Scripts that build scenes
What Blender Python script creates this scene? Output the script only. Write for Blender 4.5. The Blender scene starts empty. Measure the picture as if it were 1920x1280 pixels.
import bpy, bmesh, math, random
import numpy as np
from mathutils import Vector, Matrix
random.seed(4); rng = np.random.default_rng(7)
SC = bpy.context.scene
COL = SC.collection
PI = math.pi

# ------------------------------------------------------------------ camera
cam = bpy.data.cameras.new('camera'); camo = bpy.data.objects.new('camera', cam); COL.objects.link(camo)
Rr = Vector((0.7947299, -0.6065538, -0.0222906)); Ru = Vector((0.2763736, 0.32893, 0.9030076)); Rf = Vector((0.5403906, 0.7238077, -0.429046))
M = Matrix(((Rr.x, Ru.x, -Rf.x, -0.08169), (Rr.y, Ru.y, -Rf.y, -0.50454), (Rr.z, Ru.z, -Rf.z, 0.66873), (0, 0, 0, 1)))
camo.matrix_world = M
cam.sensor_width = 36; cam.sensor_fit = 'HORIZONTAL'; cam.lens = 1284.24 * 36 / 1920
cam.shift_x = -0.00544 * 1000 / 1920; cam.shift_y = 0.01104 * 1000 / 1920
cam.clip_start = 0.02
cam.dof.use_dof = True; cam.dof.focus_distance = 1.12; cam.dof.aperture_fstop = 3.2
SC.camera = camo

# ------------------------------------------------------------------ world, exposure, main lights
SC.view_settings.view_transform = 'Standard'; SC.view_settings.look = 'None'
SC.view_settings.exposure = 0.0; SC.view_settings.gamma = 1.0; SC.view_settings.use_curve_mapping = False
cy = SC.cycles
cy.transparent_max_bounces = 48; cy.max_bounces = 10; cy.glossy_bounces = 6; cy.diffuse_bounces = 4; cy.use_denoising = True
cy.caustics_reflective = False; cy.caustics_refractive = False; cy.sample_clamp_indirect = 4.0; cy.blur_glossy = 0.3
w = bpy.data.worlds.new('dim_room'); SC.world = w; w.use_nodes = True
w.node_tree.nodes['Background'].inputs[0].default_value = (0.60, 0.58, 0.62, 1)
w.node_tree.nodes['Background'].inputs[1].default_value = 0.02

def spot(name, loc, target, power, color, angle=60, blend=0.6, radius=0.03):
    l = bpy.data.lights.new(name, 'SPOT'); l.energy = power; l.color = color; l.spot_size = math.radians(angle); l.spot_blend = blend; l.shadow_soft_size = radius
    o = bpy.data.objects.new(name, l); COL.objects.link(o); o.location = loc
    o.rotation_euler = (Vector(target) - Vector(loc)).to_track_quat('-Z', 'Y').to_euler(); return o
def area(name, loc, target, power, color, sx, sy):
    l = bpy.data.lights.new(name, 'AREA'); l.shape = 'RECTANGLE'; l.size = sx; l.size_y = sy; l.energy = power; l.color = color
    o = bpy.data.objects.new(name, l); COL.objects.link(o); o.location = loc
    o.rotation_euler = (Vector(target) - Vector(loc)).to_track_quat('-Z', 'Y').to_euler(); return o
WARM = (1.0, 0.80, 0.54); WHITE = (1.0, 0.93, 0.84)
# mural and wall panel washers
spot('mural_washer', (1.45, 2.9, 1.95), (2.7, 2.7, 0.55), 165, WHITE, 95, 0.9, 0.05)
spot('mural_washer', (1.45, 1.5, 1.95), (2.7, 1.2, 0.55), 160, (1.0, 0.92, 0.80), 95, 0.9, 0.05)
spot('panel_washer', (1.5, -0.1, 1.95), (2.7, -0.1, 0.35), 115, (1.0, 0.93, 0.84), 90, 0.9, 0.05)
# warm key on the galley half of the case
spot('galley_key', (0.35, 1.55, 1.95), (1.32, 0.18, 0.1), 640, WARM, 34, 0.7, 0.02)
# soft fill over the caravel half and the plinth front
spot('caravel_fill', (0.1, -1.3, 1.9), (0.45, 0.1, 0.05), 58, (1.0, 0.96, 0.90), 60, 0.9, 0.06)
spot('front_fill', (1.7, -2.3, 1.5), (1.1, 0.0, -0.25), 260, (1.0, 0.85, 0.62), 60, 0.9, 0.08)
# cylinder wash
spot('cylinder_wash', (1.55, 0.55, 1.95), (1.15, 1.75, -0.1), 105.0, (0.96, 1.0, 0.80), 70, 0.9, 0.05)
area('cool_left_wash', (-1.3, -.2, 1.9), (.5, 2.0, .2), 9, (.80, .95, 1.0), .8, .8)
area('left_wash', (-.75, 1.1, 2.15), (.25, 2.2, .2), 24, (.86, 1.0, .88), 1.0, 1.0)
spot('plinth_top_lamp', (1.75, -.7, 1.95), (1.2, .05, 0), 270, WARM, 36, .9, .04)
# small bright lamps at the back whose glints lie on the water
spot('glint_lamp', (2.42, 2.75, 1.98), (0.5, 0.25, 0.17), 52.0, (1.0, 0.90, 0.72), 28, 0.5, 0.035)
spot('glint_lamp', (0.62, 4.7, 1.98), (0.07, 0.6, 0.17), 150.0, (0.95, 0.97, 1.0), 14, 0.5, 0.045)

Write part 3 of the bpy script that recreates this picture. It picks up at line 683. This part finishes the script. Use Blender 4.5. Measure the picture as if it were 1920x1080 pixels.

# What you have to do
Restate every line of the data word for word.

# Written solution
What Blender Python script creates this scene? Output the script only. Write for Blender 4.5. The Blender scene starts empty. Measure the picture as if it were 1920x1280 pixels.
import bpy, bmesh, math, random
import numpy as np
from mathutils import Vector, Matrix
random.seed(4); rng = np.random.default_rng(7)
SC = bpy.context.scene
COL = SC.collection
PI = math.pi

# ------------------------------------------------------------------ camera
cam = bpy.data.cameras.new('camera'); camo = bpy.data.objects.new('camera', cam); COL.objects.link(camo)
Rr = Vector((0.7947299, -0.6065538, -0.0222906)); Ru = Vector((0.2763736, 0.32893, 0.9030076)); Rf = Vector((0.5403906, 0.7238077, -0.429046))
M = Matrix(((Rr.x, Ru.x, -Rf.x, -0.08169), (Rr.y, Ru.y, -Rf.y, -0.50454), (Rr.z, Ru.z, -Rf.z, 0.66873), (0, 0, 0, 1)))
camo.matrix_world = M
cam.sensor_width = 36; cam.sensor_fit = 'HORIZONTAL'; cam.lens = 1284.24 * 36 / 1920
cam.shift_x = -0.00544 * 1000 / 1920; cam.shift_y = 0.01104 * 1000 / 1920
cam.clip_start = 0.02
cam.dof.use_dof = True; cam.dof.focus_distance = 1.12; cam.dof.aperture_fstop = 3.2
SC.camera = camo

# ------------------------------------------------------------------ world, exposure, main lights
SC.view_settings.view_transform = 'Standard'; SC.view_settings.look = 'None'
SC.view_settings.exposure = 0.0; SC.view_settings.gamma = 1.0; SC.view_settings.use_curve_mapping = False
cy = SC.cycles
cy.transparent_max_bounces = 48; cy.max_bounces = 10; cy.glossy_bounces = 6; cy.diffuse_bounces = 4; cy.use_denoising = True
cy.caustics_reflective = False; cy.caustics_refractive = False; cy.sample_clamp_indirect = 4.0; cy.blur_glossy = 0.3
w = bpy.data.worlds.new('dim_room'); SC.world = w; w.use_nodes = True
w.node_tree.nodes['Background'].inputs[0].default_value = (0.60, 0.58, 0.62, 1)
w.node_tree.nodes['Background'].inputs[1].default_value = 0.02

def spot(name, loc, target, power, color, angle=60, blend=0.6, radius=0.03):
    l = bpy.data.lights.new(name, 'SPOT'); l.energy = power; l.color = color; l.spot_size = math.radians(angle); l.spot_blend = blend; l.shadow_soft_size = radius
    o = bpy.data.objects.new(name, l); COL.objects.link(o); o.location = loc
    o.rotation_euler = (Vector(target) - Vector(loc)).to_track_quat('-Z', 'Y').to_euler(); return o
def area(name, loc, target, power, color, sx, sy):
    l = bpy.data.lights.new(name, 'AREA'); l.shape = 'RECTANGLE'; l.size = sx; l.size_y = sy; l.energy = power; l.color = color
    o = bpy.data.objects.new(name, l); COL.objects.link(o); o.location = loc
    o.rotation_euler = (Vector(target) - Vector(loc)).to_track_quat('-Z', 'Y').to_euler(); return o
WARM = (1.0, 0.80, 0.54); WHITE = (1.0, 0.93, 0.84)
# mural and wall panel washers
spot('mural_washer', (1.45, 2.9, 1.95), (2.7, 2.7, 0.55), 165, WHITE, 95, 0.9, 0.05)
spot('mural_washer', (1.45, 1.5, 1.95), (2.7, 1.2, 0.55), 160, (1.0, 0.92, 0.80), 95, 0.9, 0.05)
spot('panel_washer', (1.5, -0.1, 1.95), (2.7, -0.1, 0.35), 115, (1.0, 0.93, 0.84), 90, 0.9, 0.05)
# warm key on the galley half of the case
spot('galley_key', (0.35, 1.55, 1.95), (1.32, 0.18, 0.1), 640, WARM, 34, 0.7, 0.02)
# soft fill over the caravel half and the plinth front
spot('caravel_fill', (0.1, -1.3, 1.9), (0.45, 0.1, 0.05), 58, (1.0, 0.96, 0.90), 60, 0.9, 0.06)
spot('front_fill', (1.7, -2.3, 1.5), (1.1, 0.0, -0.25), 260, (1.0, 0.85, 0.62), 60, 0.9, 0.08)
# cylinder wash
spot('cylinder_wash', (1.55, 0.55, 1.95), (1.15, 1.75, -0.1), 105.0, (0.96, 1.0, 0.80), 70, 0.9, 0.05)
area('cool_left_wash', (-1.3, -.2, 1.9), (.5, 2.0, .2), 9, (.80, .95, 1.0), .8, .8)
area('left_wash', (-.75, 1.1, 2.15), (.25, 2.2, .2), 24, (.86, 1.0, .88), 1.0, 1.0)
spot('plinth_top_lamp', (1.75, -.7, 1.95), (1.2, .05, 0), 270, WARM, 36, .9, .04)
# small bright lamps at the back whose glints lie on the water
spot('glint_lamp', (2.42, 2.75, 1.98), (0.5, 0.25, 0.17), 52.0, (1.0, 0.90, 0.72), 28, 0.5, 0.035)
spot('glint_lamp', (0.62, 4.7, 1.98), (0.07, 0.6, 0.17), 150.0, (0.95, 0.97, 1.0), 14, 0.5, 0.045)

Write part 3 of the bpy script that recreates this picture. It picks up at line 683. This part finishes the script. Use Blender 4.5. Measure the picture as if it were 1920x1080 pixels.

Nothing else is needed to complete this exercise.